General Dynamics (GD 0.28%) landed a huge arms contract in August when Saudi Arabia requested permission to purchase $1.15 billion worth of M1 Abrams main battle tanks for its army. At least, the contract looked huge at the time. Now, it looks positively tiny...

Because General Dynamics just scored a second tank contract last week that's 50% bigger.


General Dynamics is ready to rev up M1 Abrams tank production. Image source: General Dynamics.

We want to tank you for your business!

Once again, General Dynamics is benefiting from turbulence in the Middle East.

As we learned earlier this week from an official U.S. Defense Security Cooperation Agency notification to Congress, the government of Kuwait has asked Congress to approve the sale of a "recapitalization" package for 218 of its M1A2 main battle tanks. According to DSCA, this recapitalization will include the sale of 240 .50-caliber M2A1 machine guns and 480 7.62 mm M240 machine guns to install on the tanks, plus upgraded armor and engines, new 120 mm cannon tubes and remotely operated weapons stations, and assorted radios, night vision goggles, infrared sights, and other hardware.

In total, the recapitalization, which is essentially a rebuilding and upgrading of the entire tank fleet, will be worth $1.7 billion in revenue to principle contractor General Dynamics, which builds the M1. Other companies named as principal contractors include American contractors Raytheon, Northrop Grumman, Lockheed Martin, and Honeywell, and also Norwegian defense giant Kongsberg.

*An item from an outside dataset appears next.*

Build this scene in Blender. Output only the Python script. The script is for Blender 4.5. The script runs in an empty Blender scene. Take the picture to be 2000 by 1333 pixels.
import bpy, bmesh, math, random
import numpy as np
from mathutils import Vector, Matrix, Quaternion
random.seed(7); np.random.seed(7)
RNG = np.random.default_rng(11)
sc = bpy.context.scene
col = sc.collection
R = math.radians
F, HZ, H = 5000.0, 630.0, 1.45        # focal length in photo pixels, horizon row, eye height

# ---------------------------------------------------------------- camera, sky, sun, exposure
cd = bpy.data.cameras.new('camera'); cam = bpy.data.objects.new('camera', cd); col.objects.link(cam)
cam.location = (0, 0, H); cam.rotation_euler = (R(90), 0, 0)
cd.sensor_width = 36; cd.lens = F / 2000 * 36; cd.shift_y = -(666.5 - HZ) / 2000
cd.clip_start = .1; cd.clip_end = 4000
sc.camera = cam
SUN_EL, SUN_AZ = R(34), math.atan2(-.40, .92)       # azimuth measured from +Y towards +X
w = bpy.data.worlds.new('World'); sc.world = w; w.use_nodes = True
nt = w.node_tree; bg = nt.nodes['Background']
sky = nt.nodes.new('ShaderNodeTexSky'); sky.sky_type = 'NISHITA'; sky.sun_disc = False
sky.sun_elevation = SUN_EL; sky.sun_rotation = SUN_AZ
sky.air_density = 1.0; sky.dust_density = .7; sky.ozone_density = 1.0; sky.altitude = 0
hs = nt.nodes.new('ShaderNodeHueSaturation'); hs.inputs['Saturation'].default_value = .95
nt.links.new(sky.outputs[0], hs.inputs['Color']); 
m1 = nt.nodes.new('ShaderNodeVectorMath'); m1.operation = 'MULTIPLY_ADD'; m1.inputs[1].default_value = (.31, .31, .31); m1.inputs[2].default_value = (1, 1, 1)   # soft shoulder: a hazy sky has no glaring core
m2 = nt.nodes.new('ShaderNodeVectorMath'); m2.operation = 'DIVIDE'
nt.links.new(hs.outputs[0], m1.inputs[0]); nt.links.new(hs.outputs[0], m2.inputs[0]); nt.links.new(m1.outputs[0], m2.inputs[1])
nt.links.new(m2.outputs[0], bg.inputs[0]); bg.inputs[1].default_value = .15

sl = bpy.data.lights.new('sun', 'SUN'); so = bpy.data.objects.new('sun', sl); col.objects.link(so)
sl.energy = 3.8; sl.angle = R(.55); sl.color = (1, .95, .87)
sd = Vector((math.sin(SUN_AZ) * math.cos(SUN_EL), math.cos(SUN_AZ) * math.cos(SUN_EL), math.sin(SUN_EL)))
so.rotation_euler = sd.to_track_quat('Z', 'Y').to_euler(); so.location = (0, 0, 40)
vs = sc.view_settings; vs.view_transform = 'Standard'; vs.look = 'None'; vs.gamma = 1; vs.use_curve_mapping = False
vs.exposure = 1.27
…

What it means to investors

When you take the $1.15 billion Saudi tank deal from August, the $668 million Stryker sale that General Dynamics just scored in Peru, and now the massive $1.7 billion win in Kuwait, General Dynamics has put together more than $3.5 billion in armored vehicle contracts in less than half a year.

This amounts to nothing less than a lifeline for General Dynamics, which only a couple of years ago was facing the imminent threat of having to close down its Lima, Ohio, tank-building factory due to a lack of new orders. Recently clocked at a production rate of just 10 tanks per month, Lima now has enough work to keep it busy for years -- building and upgrading not just Abrams main battle tanks, but Strykers as well. (The Stryker, originally built in London, Ontario, by General Dynamics Land Systems-Canada, had some of its production shifted to Lima to help take up underutilized capacity at the tank plant.)

From a dollars-and-cents perspective, the news is just as good for General Dynamics investors. According to data from S&P Global Market Intelligence, General Dynamics earns about a 15.6% operating profit margin on armored vehicles such as the Abrams and Stryker. The $3.5 billion in sales represented by General Dynamics' three new contracts thus promises to produce profits to the tune of $550 million for General Dynamics -- nearly $1.80 per share. Even for a company that earned more than $9 per share in profits last year, this is obviously a big deal.

And remember: All of this is before General Dynamics even begins executing on the even bigger foreign arms deal it inked back in 2014, to sell Saudi Arabia $13 billion worth of light armored vehicles (LAVs). According to Canada's The Globe and Mail, General Dynamics is still just gearing up to begin delivering on that contract. But Canada has begun issuing export permits for the vehicles, and shipments should begin any day now.

Once it does, the profits are really going to start flowing for General Dynamics.